Roxy by PJ ReeceA design inked into the flesh suggests a powerful personal commitment to that image.  If the tattoo is hidden, the owner may be especially disinclined to talk about it, since a picture is inherently anti-intellectual.  I employed such a tattoo as a unifying image in my new novel, Roxy (Tradewind Books, Vancouver, London, 2009). 

Roxy’s Shangri-La tattoo is buried-under clothing and therefore understated-as many central images are.  It has profoundly influenced Roxy’s inner life, and it continues to determine her course of action throughout the book, compelling her-like the salmon heading for its spawning grounds-to seek it’s source.

Every good film or book has a compelling image that serves as the theme’s touchstone, and only rarely in film or literature has it been a tattoo.  But a tattoo is uniquely effective, since for tattoo-wearers it is already a personal icon, a central image of their lives, and more importantly of their dreams.  It pictorializes what might be difficult to express in words.  Case in point-my own tattoo.  A ram.

Pazyryk ram tattoo imageThis starkly graphic design was found on a frozen mummy on the South Siberian Plain.

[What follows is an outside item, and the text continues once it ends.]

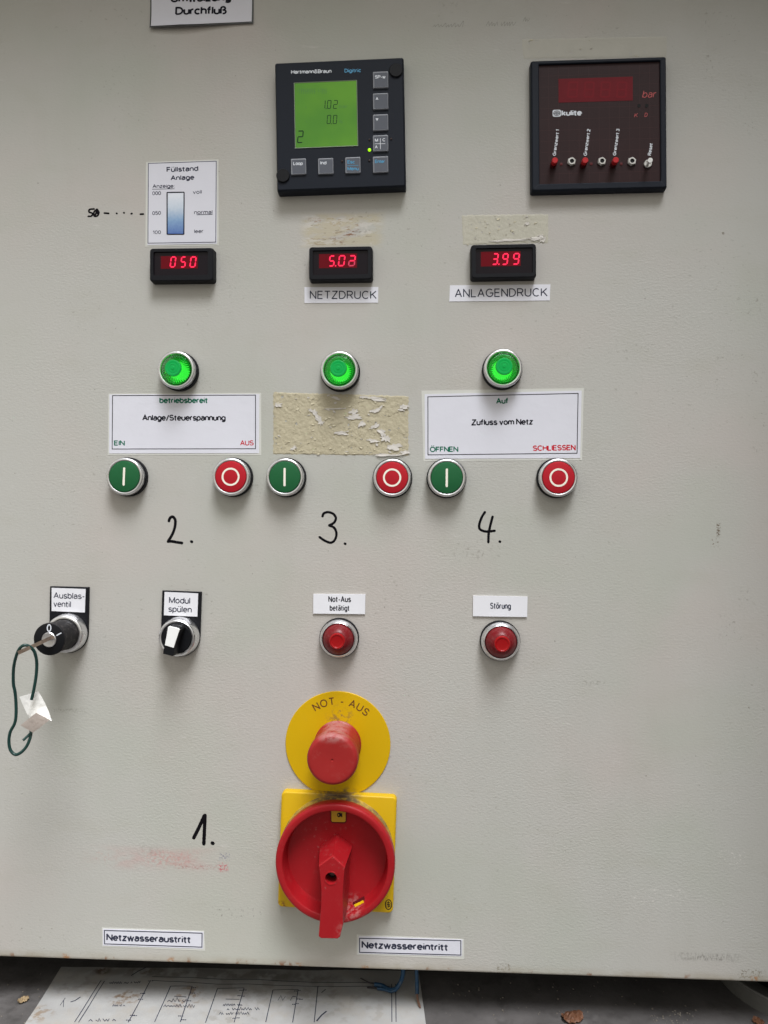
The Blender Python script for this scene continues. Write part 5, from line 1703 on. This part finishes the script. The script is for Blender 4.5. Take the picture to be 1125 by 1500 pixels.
for l in ([A4(505, 165), A4(372, 375)], [A4(522, 168), A4(392, 375)], [A4(750, 170), A4(640, 375)], [A4(852, 196), A4(772, 375)], [A4(852, 196), A4(960, 196)], [A4(960, 196), A4(900, 372)],
          [A4(1086, 206), A4(1026, 375)], [A4(1086, 206), A5(128, 172)], [A5(128, 172), A5(78, 341)], [A5(272, 178), A5(236, 341)], [A5(272, 178), A5(398, 174)], [A5(398, 174), A5(370, 341)],
          [A5(497, 155), A5(478, 341)], [A4(760, 148), A5(0, 124), A5(780, 143)], [A4(760, 168), A5(0, 150), A5(860, 162)], [A5(865, 150), A5(866, 341)], [A5(885, 150), A5(887, 341)], [A4(870, 247), A4(930, 250)], [A5(36, 226), A5(105, 228)]):
    I.line(l, .0006)
for (x, y) in ((690, 260), (700, 232), (650, 340), (630, 365), (660, 342), (740, 172), (955, 205), (930, 270), (950, 232), (890, 345), (905, 362)):
    for k in range(3): I.line([A4(x + k * 9, y), A4(x + k * 9 + 6, y - 3)], .0009)
for (x, y) in ((105, 186), (95, 212), (125, 184), (115, 214), (70, 322), (90, 320), (378, 184), (370, 212), (395, 182), (392, 225), (385, 248), (368, 252), (405, 226)):
    for k in range(2): I.line([A5(x + k * 9, y), A5(x + k * 9 + 6, y - 3)], .0009)
def fscrawl(pt, x0, x1, y, amp, seed, w=.0005):
    r = random.Random(seed)
    x, k, pts = x0, 0, []
    while x < x1:
        a = amp * r.uniform(.4, 1.2)
        pts.append(pt(x + .25 * a, y - (a if k % 2 else 0)))
        x += r.uniform(.3, .7) * amp
        k += 1
        if r.random() < .14 and len(pts) > 2:
            I.line(pts, w); pts = []; x += amp * .5
    if len(pts) > 1: I.line(pts, w)
fscrawl(A4, 440, 580, 368, 16, 1); fscrawl(A4, 830, 945, 275, 18, 2); fscrawl(A4, 815, 975, 300, 13, 3); fscrawl(A4, 545, 700, 180, 9, 4); fscrawl(A4, 560, 625, 292, 8, 14)
fscrawl(A5, 292, 365, 232, 22, 5, .0004); fscrawl(A5, 20, 120, 258, 9, 6); fscrawl(A5, 40, 205, 280, 14, 7); fscrawl(A5, 0, 150, 302, 12, 8)
I.line([A4(352, 275), A4(375, 268), A4(402, 250)], .0009); I.line([A4(655, 140), A4(690, 118), A4(728, 100)], .0009)
I.line([A4(300, 290), A4(326, 252)], .0004); I.line([A4(316, 300), A4(318, 262)], .0004)
I.line([A5(490, 335), A5(515, 305), A5(540, 285)], .0012); I.line([A5(515, 190), A5(535, 172)], .0007)
I.build('printed_lines', GREYP, ps)
def fl3(px_, py_, up): 
    p = on_floor(px_, py_, up)
    return (p.x, p.y, FLOOR_Z + up)
def floor_thing(name, label, cat, px_, py_, group=None):
    o = bpy.data.objects.new(name, None)
    COL.objects.link(o)
    p = on_floor(px_, py_)
    o.location = (p.x, p.y, FLOOR_Z)
    tag(o, label, cat, group)
    return o, Vector((p.x, p.y, FLOOR_Z))
o, c = floor_thing('blue_wire', 'bent blue wire end with bare dark strands on the paper plan', 'wire', 565, 1447)
def rel(L_, c): return [Vector(q) - c for q in L_]
mesh('jacket', *tube(spline(rel([fl3(549, 1442, .004), fl3(560, 1444, .0042), fl3(571, 1450, .0045), fl3(580, 1448, .006), fl3(587, 1438, .010), fl3(590, 1428, .016), fl3(591, 1416, .024)], c), 6), .0017, 12), WIREB, o, 60)
mesh('second_jacket', *tube(spline(rel([fl3(553, 1448, .0035), fl3(562, 1449, .004), fl3(573, 1452, .0045), fl3(581, 1449, .0062)], c), 6), .0012, 10), WIREB, o, 60)
mesh('bare_strand', *tube(spline(rel([fl3(551, 1442, .004), fl3(540, 1439, .0045), fl3(528, 1433, .006)], c), 4), .0005, 8), DARKW, o, 60)
mesh('bare_strand', *tube(spline(rel([fl3(554, 1448, .0035), fl3(545, 1447, .0035), fl3(538, 1446.6, .003)], c), 4), .0006, 8), DARKW, o, 60)
o, c = floor_thing('blue_wire', 'straight blue wire hanging at the right edge of the paper plan', 'wire', 612, 1470)
mesh('jacket', *tube(spline(rel([fl3(610, 1416, .026), fl3(610.4, 1430, .018), fl3(610.8, 1444, .010), fl3(611, 1456, .0055)], c), 6), .0015, 12), WIREB, o, 60)
mesh('bare_strand', *tube(spline(rel([fl3(611, 1455, .0055), fl3(612, 1465, .0035), fl3(615.6, 1476, .0022)], c), 4), [.0009] * 8 + [.0005], 8), COPPER, o, 60)

def crumple(name, label, cat, px_, py_, w, h_, m, seed, up=.0):
    p = on_floor(px_, py_)
    V, Fc = [], []
    nx, ny = 14, 10
    for j in range(ny + 1):
        for i in range(nx + 1):
            u, v = i / nx * 2 - 1, j / ny * 2 - 1
            k = 1 - .25 * u * u
            q = Vector((u * 2.2 + seed, v * 2.2, 0))
            V.append((w * .5 * u * (1 - .22 * v * v) + .0012 * noise.noise(q * 2), h_ * .5 * v * k + .0012 * noise.noise(q * 2 + Vector((3, 3, 3))), .0014 + w * .26 * (1 - abs(v)) * abs(noise.noise(q * .9) + .45) + .0022 * abs(noise.noise(q * 2.4))))
    W, Fc = thick([Vector(v) for v in V], nx, ny + 1, .0004)
    o = mesh(name, W, Fc, m, None, 35)
    o.location = (p.x, p.y, FLOOR_Z)
    o.rotation_euler = (0, 0, seed)
    tag(o, label, cat)
crumple('dry_leaf', 'crumpled brown dry leaf on the dark base below the door', 'leaf', 838, 1493, .017, .013, LEAFM, .5)
crumple('dry_leaf', 'small brown leaf scrap beside the round tub', 'leaf', 1111, 1499, .008, .007, LEAFM, 2.2)
crumple('dry_leaf', 'tiny pale crumpled leaf scrap left of the paper plan', 'leaf', 34, 1467, .008, .006, mat('pale_dry_leaf', (.28, .20, .11), .7, var=.5, vscale=300, bump=.5, bscale=400), 4.1)
r = random.Random(12)
gv = []
for k in range(100):
    px_, py_ = (r.uniform(640, 1060), r.uniform(1436, 1500)) if k < 80 else (r.uniform(0, 80), r.uniform(1425, 1500))
    if k % 3 == 0: px_, py_ = 985 + r.gauss(0, 14), 1492 + r.gauss(0, 7)
    p = on_floor(px_, py_)
    s_ = r.uniform(.00025, .0008)
    v, f = lathe([(0, 0), (s_, s_ * .3), (s_ * .8, s_ * .9), (0, s_ * 1.1)], 6, p.x, p.y)
    gv.append(([(q[0] + r.uniform(-.2, .2) * s_, q[1] + r.uniform(-.2, .2) * s_, FLOOR_Z + q[2]) for q in v], f))
g = mesh('grit', *join(*gv), CRUMB)
tag(g, 'pale grit scattered over the dark base', 'grit', None, 'stuff')
# round tub at the right, mostly hidden below the door
p = on_floor(1178, 1437)
t_ = bpy.data.objects.new('round_tub', None)
COL.objects.link(t_)
t_.location = (p.x, p.y, FLOOR_Z)
tag(t_, 'grey round tub rim showing under the door at the right', 'tub')
TUBM = mat('dusty_grey_plastic', (.13, .128, .12), .5, var=.15, vscale=60, dust=.4, dscale=120, dthr=.5, dustcol=(.2, .19, .17))
mesh('rim', *lathe([(.068, .0), (.070, .012), (.071, .014), (.070, .0152), (.068, .0150), (.054, .0125), (.052, .011), (.051, .001)], 96), TUBM, t_, 40)
mesh('bottom', *lathe([(.0515, .001), (0, .001)], 64), HOLE, t_)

The wearer was a Pazyryk, a tribe of Iron Age horsemen that ruled the grasslands of Central Asia 2500 years ago. (See "Ancient Tattoos: Theories of Heaven and Earth")  This ram motif has been interpreted by anthropologists as having gone beyond.  (A.C. Aufderheide, The Scientific Study of Mummified Human Remains, Cambridge University Press)  In other words, we’re talking about a dead ram.  I find myself increasingly seduced by glimpses through the veil that separates everyday life from the great unknowable.  And if that sounds all too esoteric, then my Big Horn ram is a symbol of the Rocky Mountains, the animal that often was the first to greet me on my many trips into the high country.  The ram-up there-out of reach-defying logic by the way it negotiates a vertical landscape.  A central image of my life-I wish.

This is precisely what we ask of an emblem or myth or tattoo-or the central image in any good film or book-we want understanding without labourious thinking.  We’re talking about an intuitive understanding that arises within the more crepuscular parts of our mind.  This is not our logical mind-this is our design-mind at work.  While reading a good book, the magical part of our brain thrives on hints and buried clues.  It works overtime-often without our knowing it-to interpret minor details, throw-away lines, and hidden symbols such as Roxy’s Shangri-La tattoo.